U.S. securities regulators are investigating several publicly traded companies with links to the embattled international soccer body FIFA and other soccer organizations for possible violations of U.S. bribery laws, according to a Reuters report.

The report, which cites an unnamed source close to the civil probe, says that the investigation may not find any evidence of wrongdoing or lead to any enforcement action. It does represent, however, a new front being opened by authorities in the wide-ranging corruption investigation that has rocked FIFA.

The probe, which is being carried out by the U.S. Securities and Exchange Commission, centers on companies that have been involved in soccer contracts such as athletic apparel giant Nike.

While Nike has not been charged with any offense or accused of wrongdoing, U.S. regulators announced last month that they were investigating payments the company made to Brazilian officials as part of a 1996 deal to sponsor the country's national soccer team.

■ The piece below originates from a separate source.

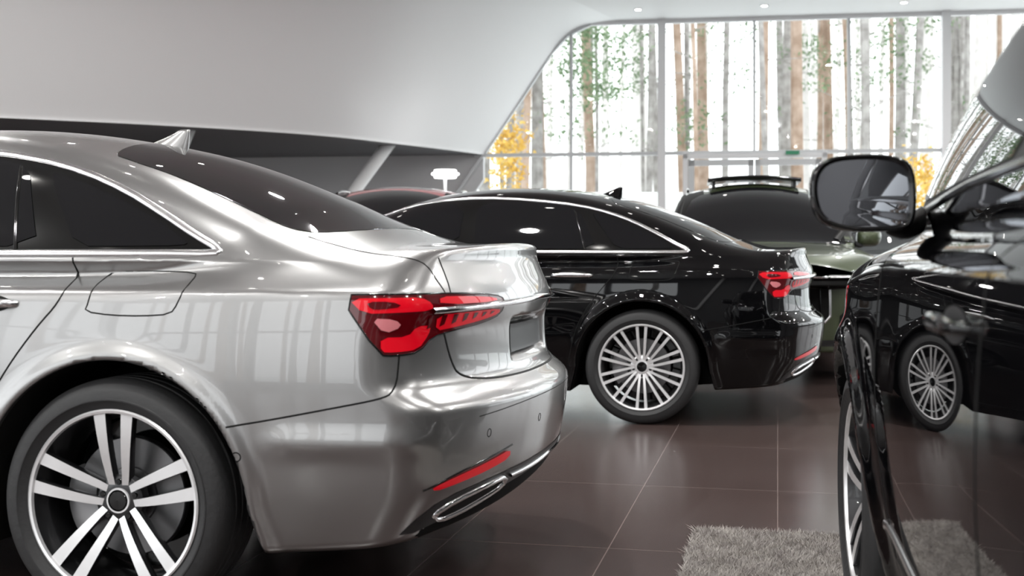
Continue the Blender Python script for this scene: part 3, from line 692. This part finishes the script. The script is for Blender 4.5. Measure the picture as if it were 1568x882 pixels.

A Justice Department indictment unsealed in May referred to the deal in what the Wall Street Journal described as “barely veiled terms.” The indictment described a U.S. company, referred to as "Sportswear company A," which struck a deal to sponsor the Brazilian soccer federation, and then cut a side deal with a middleman, who allegedly used payments from the company for bribes and kickbacks.

In a statement on Friday, cited by Reuters, a Nike spokesman said that the company "is committed to cooperating with any government investigation into the FIFA matter.”

The revelations of the new investigation come as another prominent figure in international soccer governance, Carlos Chavez, the president of Bolivia's Football Federation, was arrested Friday as part of a corruption inquiry. He is accused of "alleged corruption in the management of resources," Bolivia's public prosecutor said, according to BBC.

In addition, Jeffrey Webb, a former FIFA vice-president, arrived in the U.S. from Switzerland to face corruption charges Friday, for his alleged role in a $150 million bribery scheme. Webb, one of 14 FIFA officials named in the U.S. indictment, is alleged to have engaged in corrupt practices in relation to the awarding of the 2018 and 2022 World Cup tournaments to Russia and Qatar, respectively.

The charges against a raft of senior officials has plunged international soccer's governing body into crisis, and forced the resignation of the organization's president, Sepp Blatter, just days after he was re-elected to serve a fifth term.

The corruption allegations have resulted in some of FIFA's major commercial sponsors calling for reforms. FIFA sponsors Coca-Cola and McDonald's confirmed that they have put pressure on football's governing body to set up a third party to help reform the organization.